Released in 1969, Midnight Cowboy is about Joe Buck, a naïve, handsome young man who leaves a troubled past in West Texas and goes to New York with dreams of selling himself to rich, sex-starved women. But in no time, his dream collides with harsh reality. He ends up broke, selling himself on the street to other men instead, and he’s forced to live in a condemned building with a sickly, small-time crook named Ratso Rizzo.


The story of Joe and Ratso’s unlikely friendship resonates with profound compassion and heartbreak.

In a year of celebrity-driven mainstream movies like Butch Cassidy and the Sundance Kid and Hello Dolly, Midnight Cowboy shook audiences with its astonishing and frank look at the dark, fringe night world of New York filled with street hustlers, trippy drug parties, and a landscape of decaying buildings. Yet at the center of it all was an even greater astonishment: the unexpected and deeply touching love story that develops between Joe and Ratso. Thanks to the brilliant performances of Jon Voight as Joe and Dustin Hoffman as Ratso, the story of their unlikely friendship resonates with profound compassion and heartbreak.

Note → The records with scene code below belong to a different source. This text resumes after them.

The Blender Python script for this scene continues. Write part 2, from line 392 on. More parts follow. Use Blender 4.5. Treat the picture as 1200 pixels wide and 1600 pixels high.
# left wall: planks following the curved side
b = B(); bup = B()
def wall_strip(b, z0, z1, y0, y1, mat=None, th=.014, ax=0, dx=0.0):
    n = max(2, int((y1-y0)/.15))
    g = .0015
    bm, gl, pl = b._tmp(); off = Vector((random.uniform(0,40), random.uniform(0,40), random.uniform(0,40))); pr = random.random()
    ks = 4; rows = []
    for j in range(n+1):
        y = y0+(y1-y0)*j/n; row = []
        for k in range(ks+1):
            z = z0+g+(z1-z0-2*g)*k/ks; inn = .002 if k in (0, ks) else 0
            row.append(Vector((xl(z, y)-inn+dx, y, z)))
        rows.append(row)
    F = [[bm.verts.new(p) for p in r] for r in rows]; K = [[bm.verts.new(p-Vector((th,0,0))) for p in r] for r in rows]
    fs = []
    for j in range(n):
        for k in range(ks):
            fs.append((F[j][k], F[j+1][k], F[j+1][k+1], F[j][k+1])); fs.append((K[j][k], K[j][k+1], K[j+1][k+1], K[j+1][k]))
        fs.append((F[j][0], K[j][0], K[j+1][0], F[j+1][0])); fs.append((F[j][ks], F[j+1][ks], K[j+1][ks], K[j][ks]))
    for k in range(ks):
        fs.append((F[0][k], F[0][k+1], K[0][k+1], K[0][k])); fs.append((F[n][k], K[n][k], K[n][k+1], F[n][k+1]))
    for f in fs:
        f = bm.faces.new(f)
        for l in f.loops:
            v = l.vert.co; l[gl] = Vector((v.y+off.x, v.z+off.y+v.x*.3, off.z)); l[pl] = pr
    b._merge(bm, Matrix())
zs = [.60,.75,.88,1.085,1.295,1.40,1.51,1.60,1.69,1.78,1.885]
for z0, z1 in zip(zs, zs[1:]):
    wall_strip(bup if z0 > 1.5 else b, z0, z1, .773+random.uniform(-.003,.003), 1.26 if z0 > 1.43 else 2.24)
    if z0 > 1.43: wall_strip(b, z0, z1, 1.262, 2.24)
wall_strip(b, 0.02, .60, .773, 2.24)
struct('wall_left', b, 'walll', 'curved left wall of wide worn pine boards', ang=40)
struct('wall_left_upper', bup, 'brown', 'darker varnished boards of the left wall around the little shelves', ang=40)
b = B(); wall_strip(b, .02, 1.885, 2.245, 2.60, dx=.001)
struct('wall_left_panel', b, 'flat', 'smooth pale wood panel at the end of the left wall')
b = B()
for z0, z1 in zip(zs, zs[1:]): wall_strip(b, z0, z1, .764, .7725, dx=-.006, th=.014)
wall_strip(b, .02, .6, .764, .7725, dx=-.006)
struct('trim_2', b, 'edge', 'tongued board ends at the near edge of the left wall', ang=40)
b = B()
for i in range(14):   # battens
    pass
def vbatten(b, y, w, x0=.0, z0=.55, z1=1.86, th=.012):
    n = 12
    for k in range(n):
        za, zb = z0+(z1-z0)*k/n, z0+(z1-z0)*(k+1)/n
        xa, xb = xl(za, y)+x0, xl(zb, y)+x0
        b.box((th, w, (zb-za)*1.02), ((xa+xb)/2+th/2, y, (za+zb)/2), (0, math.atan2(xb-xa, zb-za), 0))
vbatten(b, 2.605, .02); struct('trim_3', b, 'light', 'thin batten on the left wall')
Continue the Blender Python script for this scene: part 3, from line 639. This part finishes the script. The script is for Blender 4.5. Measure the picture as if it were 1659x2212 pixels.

Directed by John Schlesinger, with a screenplay by Waldo Salt from a novel by James Leo Herlihy, Midnight Cowboy is a landmark movie in the history of American film. From its gritty, semi-documentary camerawork…to the fragmented editing style that boldly mixes present and past, reality and illusion…the film represents a unique mash-up of classic Hollywood film grammar and the avant-garde cinematic techniques found in European art house films at the time.


It was also one of the first commercial American movies to openly deal with gay characters and gay themes. While some activists criticized the movie for what they saw as a negative depiction of homosexuality, others found the film to, at least, be a step forward in how it authentically depicted anti-gay attitudes at the time.

The movie also boasted a theme song that perfectly captured the story’s melancholy spirit. That song—the massively popular “Everybody’s Talkin’”—was written by folk-rocker Fred Neil and sung by Harry Nilsson.

 

Given the controversy over its daring subject matter, it was no surprise that Midnight Cowboy was given an X-rating by the Motion Picture Association, which usually meant death at the box office. Despite that, the movie was still one of the biggest moneymakers of the year and went on to become the only X-rated film to ever win the Best Picture Academy Award.


As the ads proclaimed, “Whatever you hear about Midnight Cowboy is true.” For me, what is most true is that it’s a completely unconventional, four out of four-star artistic triumph.